# [PROBLEM TO WORK ON]
All the data below goes into the copy word for word, but the pictures don't.

# [SUPPLIED RECORDS]
>>

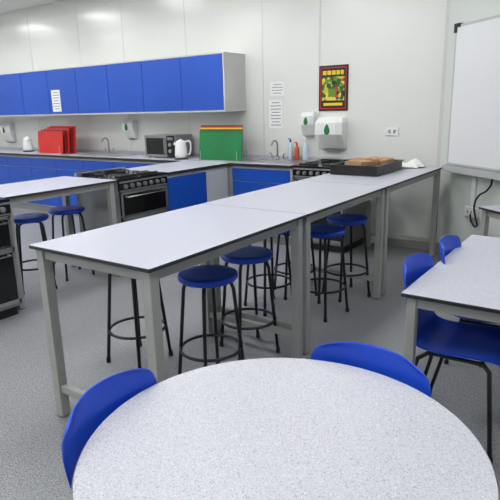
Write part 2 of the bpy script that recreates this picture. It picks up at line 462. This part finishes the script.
def boards(name,x,y,cols,w=.5,h=.36,step=.03,shift=-.03,rise=.006):
    b=B(name); n=len(cols)
    for i,k in enumerate(cols):
        lean=Matrix.Translation(Vector((x+i*shift, y+i*step, C+.012)))@Matrix.Rotation(-.10,4,'X')
        b.box(0,w,0,.014,0,h+i*rise,k,mtx=lean)
    X0,X1=min(x,x+(n-1)*shift)-.01,x+w+.01
    for yy in (y-.03,y+n*step+.03): b.tube([(X0,yy,C+.008),(X1,yy,C+.008)],.005,'steel')
    for i in range(n+1):
        yy=y+i*step-.008
        for xx in (x+.03,x+w-.06): b.tube([(xx,y-.03,C+.008),(xx,yy,C+.008),(xx,yy+.003,C+.12),(xx,yy+.012,C+.12),(xx,yy+.012,C+.008)],.003,'steel',n=6)
    b.done(.004)
boards('chopping_board_rack',-4.28,5.08,['green','dgreen','brown','yellow','red','dgreen'],w=.63,h=.33,step=.034,shift=-.024,rise=.014)
boards('chopping_board_rack',-7.54,5.10,['red','dred','red','dred','red'],w=.60,h=.33,step=.034,shift=.03,rise=.018)

def sink(x,y,w=.5,d=.36):
    b=B('kitchen_sink')
    z=C+.001
    b.box(x-w/2-.03,x+w/2+.30,y-d/2-.03,y-d/2,z,z+.008,'steel'); b.box(x-w/2-.03,x+w/2+.30,y+d/2,y+d/2+.05,z,z+.008,'steel')
    b.box(x-w/2-.03,x-w/2,y-d/2,y+d/2,z,z+.008,'steel'); b.box(x+w/2,x+w/2+.30,y-d/2,y+d/2,z,z+.006,'steel')
    b.box(x-w/2,x+w/2,y-d/2,y+d/2,z,z+.002,'frame')
    ty=y+d/2+.02
    b.lathe((x,ty,z),[(.024,0),(.022,.03),(.014,.04)],'steel',n=16)
    b.tube([(x,ty,z+.03),(x,ty,z+.18),(x,ty-.02,z+.215),(x,ty-.06,z+.23),(x,ty-.10,z+.22),(x,ty-.13,z+.18)],.011,'steel')
    b.tube([(x-.08,ty,z+.02),(x-.08,ty,z+.07),(x-.11,ty,z+.08)],.009,'steel'); b.tube([(x+.08,ty,z+.02),(x+.08,ty,z+.07),(x+.11,ty,z+.08)],.009,'steel')
    b.done()
sink(-3.38,5.26,.40,.32); sink(-6.30,5.26,.45,.32)
def bottle(name,x,y,h,r,k,cap,z=.001):
    b=B(name)
    b.lathe((0,0,0),[(r*.9,0),(r,.01),(r,h*.6),(r*.8,h*.72),(r*.35,h*.8),(r*.35,h*.85)],k,n=20)
    b.lathe((0,0,0),[(r*.4,h*.85),(r*.4,h*.95),(r*.2,h*.96),(r*.2,h)],cap,n=14)
    b.tube([(0,0,h),(-r*1.1,0,h)],r*.2,cap,n=8)
    b.done(loc=(x,y,C+z))
bottle('washing_up_liquid',-3.17,5.53,.20,.03,'soap','red')
bottle('spray_bottle',-3.26,5.535,.24,.03,'clear','plastic')
bottle('spray_bottle',-3.06,5.53,.26,.033,'clear','white')

# roasting tray with crumpled cardboard
b=B('roasting_tray')
x0,x1,y0,y1=-2.19,-1.75,4.42,5.06
z=C+.002
b.box(x0+.02,x1-.02,y0+.02,y1-.02,z,z+.006,'black')
for (a0,a1,c0,c1) in ((x0,x0+.02,y0,y1),(x1-.02,x1,y0,y1),(x0+.02,x1-.02,y0,y0+.02),(x0+.02,x1-.02,y1-.02,y1)): b.box(a0,a1,c0,c1,z,z+.085,'black')
for (a0,a1,c0,c1) in ((x0-.015,x0+.02,y0-.015,y1+.015),(x1-.02,x1+.015,y0-.015,y1+.015),(x0+.02,x1-.02,y0-.015,y0+.02),(x0+.02,x1-.02,y1-.02,y1+.015)): b.box(a0,a1,c0,c1,z+.080,z+.088,'black')
random.seed(4)
for i in range(10):
    cx=x0+.11+random.random()*(x1-x0-.22); cy=y0+.16+random.random()*(y1-y0-.28)
    mt=Matrix.Translation(Vector((cx,cy,z+.065+.03*random.random())))@Matrix.Rotation(random.random()*3,4,'Z')@Matrix.Rotation(random.uniform(-.25,.25),4,'X')
    b.box(-.10,.10,-.07,.07,-.02,.02,'card',mtx=mt)
b.done(.004)
# tea towel, crumpled
bm=bmesh.new(); g=[]
for i in range(15):
    row=[]
    for j in range(15):
        u=i/14-.5; v=j/14-.5
        hh=.045*max(0,1-(u*u+v*v)*3.0)*(1+.5*math.sin(9*u+4*v)+.35*math.sin(13*v-5*u))+.004
        row.append(bm.verts.new((u*.24+.02*math.sin(7*v),v*.26+.02*math.sin(8*u),hh)))
    g.append(row)
for i in range(14):
    for j in range(14):
        bm.faces.new([g[i][j],g[i+1][j],g[i+1][j+1],g[i][j+1]]).smooth=True
me=bpy.data.meshes.new('tea_towel'); bm.to_mesh(me); bm.free(); me.materials.append(M['paper'])
o=bpy.data.objects.new('tea_towel',me); scene.collection.objects.link(o); o.location=(-1.74,5.26,.901)
m=o.modifiers.new('s','SOLIDIFY'); m.thickness=.003; m.offset=1
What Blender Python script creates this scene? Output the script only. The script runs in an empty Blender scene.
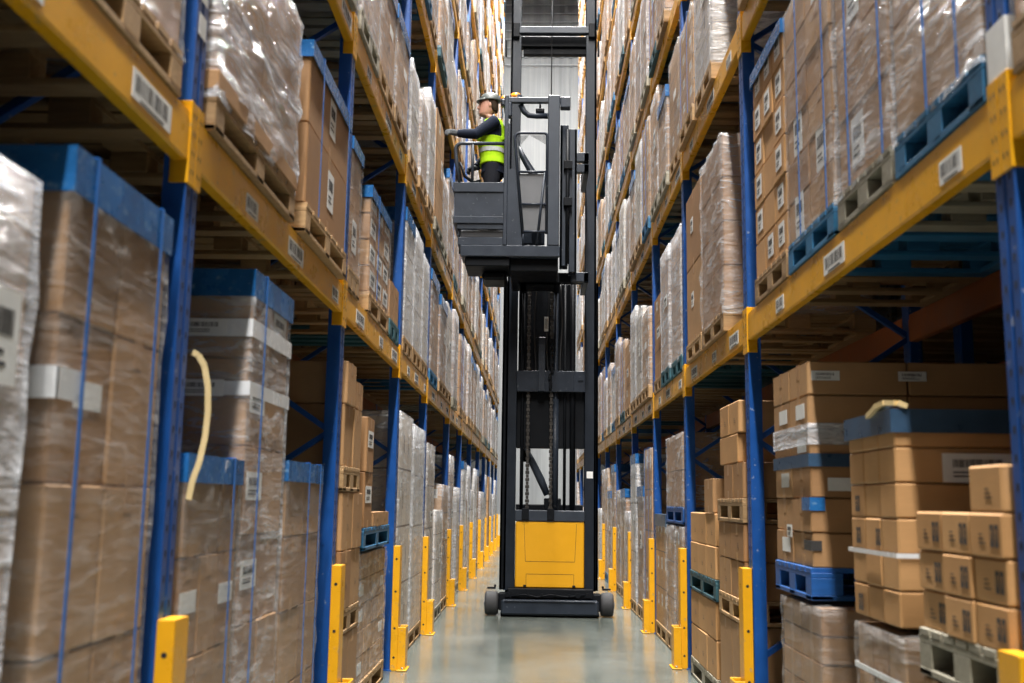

<<

# [RIGHT ANSWER]
Write part 2 of the bpy script that recreates this picture. It picks up at line 462. This part finishes the script.
def boards(name,x,y,cols,w=.5,h=.36,step=.03,shift=-.03,rise=.006):
    b=B(name); n=len(cols)
    for i,k in enumerate(cols):
        lean=Matrix.Translation(Vector((x+i*shift, y+i*step, C+.012)))@Matrix.Rotation(-.10,4,'X')
        b.box(0,w,0,.014,0,h+i*rise,k,mtx=lean)
    X0,X1=min(x,x+(n-1)*shift)-.01,x+w+.01
    for yy in (y-.03,y+n*step+.03): b.tube([(X0,yy,C+.008),(X1,yy,C+.008)],.005,'steel')
    for i in range(n+1):
        yy=y+i*step-.008
        for xx in (x+.03,x+w-.06): b.tube([(xx,y-.03,C+.008),(xx,yy,C+.008),(xx,yy+.003,C+.12),(xx,yy+.012,C+.12),(xx,yy+.012,C+.008)],.003,'steel',n=6)
    b.done(.004)
boards('chopping_board_rack',-4.28,5.08,['green','dgreen','brown','yellow','red','dgreen'],w=.63,h=.33,step=.034,shift=-.024,rise=.014)
boards('chopping_board_rack',-7.54,5.10,['red','dred','red','dred','red'],w=.60,h=.33,step=.034,shift=.03,rise=.018)

def sink(x,y,w=.5,d=.36):
    b=B('kitchen_sink')
    z=C+.001
    b.box(x-w/2-.03,x+w/2+.30,y-d/2-.03,y-d/2,z,z+.008,'steel'); b.box(x-w/2-.03,x+w/2+.30,y+d/2,y+d/2+.05,z,z+.008,'steel')
    b.box(x-w/2-.03,x-w/2,y-d/2,y+d/2,z,z+.008,'steel'); b.box(x+w/2,x+w/2+.30,y-d/2,y+d/2,z,z+.006,'steel')
    b.box(x-w/2,x+w/2,y-d/2,y+d/2,z,z+.002,'frame')
    ty=y+d/2+.02
    b.lathe((x,ty,z),[(.024,0),(.022,.03),(.014,.04)],'steel',n=16)
    b.tube([(x,ty,z+.03),(x,ty,z+.18),(x,ty-.02,z+.215),(x,ty-.06,z+.23),(x,ty-.10,z+.22),(x,ty-.13,z+.18)],.011,'steel')
    b.tube([(x-.08,ty,z+.02),(x-.08,ty,z+.07),(x-.11,ty,z+.08)],.009,'steel'); b.tube([(x+.08,ty,z+.02),(x+.08,ty,z+.07),(x+.11,ty,z+.08)],.009,'steel')
    b.done()
sink(-3.38,5.26,.40,.32); sink(-6.30,5.26,.45,.32)
def bottle(name,x,y,h,r,k,cap,z=.001):
    b=B(name)
    b.lathe((0,0,0),[(r*.9,0),(r,.01),(r,h*.6),(r*.8,h*.72),(r*.35,h*.8),(r*.35,h*.85)],k,n=20)
    b.lathe((0,0,0),[(r*.4,h*.85),(r*.4,h*.95),(r*.2,h*.96),(r*.2,h)],cap,n=14)
    b.tube([(0,0,h),(-r*1.1,0,h)],r*.2,cap,n=8)
    b.done(loc=(x,y,C+z))
bottle('washing_up_liquid',-3.17,5.53,.20,.03,'soap','red')
bottle('spray_bottle',-3.26,5.535,.24,.03,'clear','plastic')
bottle('spray_bottle',-3.06,5.53,.26,.033,'clear','white')

# roasting tray with crumpled cardboard
b=B('roasting_tray')
x0,x1,y0,y1=-2.19,-1.75,4.42,5.06
z=C+.002
b.box(x0+.02,x1-.02,y0+.02,y1-.02,z,z+.006,'black')
for (a0,a1,c0,c1) in ((x0,x0+.02,y0,y1),(x1-.02,x1,y0,y1),(x0+.02,x1-.02,y0,y0+.02),(x0+.02,x1-.02,y1-.02,y1)): b.box(a0,a1,c0,c1,z,z+.085,'black')
for (a0,a1,c0,c1) in ((x0-.015,x0+.02,y0-.015,y1+.015),(x1-.02,x1+.015,y0-.015,y1+.015),(x0+.02,x1-.02,y0-.015,y0+.02),(x0+.02,x1-.02,y1-.02,y1+.015)): b.box(a0,a1,c0,c1,z+.080,z+.088,'black')
random.seed(4)
for i in range(10):
    cx=x0+.11+random.random()*(x1-x0-.22); cy=y0+.16+random.random()*(y1-y0-.28)
    mt=Matrix.Translation(Vector((cx,cy,z+.065+.03*random.random())))@Matrix.Rotation(random.random()*3,4,'Z')@Matrix.Rotation(random.uniform(-.25,.25),4,'X')
    b.box(-.10,.10,-.07,.07,-.02,.02,'card',mtx=mt)
b.done(.004)
# tea towel, crumpled
bm=bmesh.new(); g=[]
for i in range(15):
    row=[]
    for j in range(15):
        u=i/14-.5; v=j/14-.5
        hh=.045*max(0,1-(u*u+v*v)*3.0)*(1+.5*math.sin(9*u+4*v)+.35*math.sin(13*v-5*u))+.004
        row.append(bm.verts.new((u*.24+.02*math.sin(7*v),v*.26+.02*math.sin(8*u),hh)))
    g.append(row)
for i in range(14):
    for j in range(14):
        bm.faces.new([g[i][j],g[i+1][j],g[i+1][j+1],g[i][j+1]]).smooth=True
me=bpy.data.meshes.new('tea_towel'); bm.to_mesh(me); bm.free(); me.materials.append(M['paper'])
o=bpy.data.objects.new('tea_towel',me); scene.collection.objects.link(o); o.location=(-1.74,5.26,.901)
m=o.modifiers.new('s','SOLIDIFY'); m.thickness=.003; m.offset=1
What Blender Python script creates this scene? Output the script only. The script runs in an empty Blender scene.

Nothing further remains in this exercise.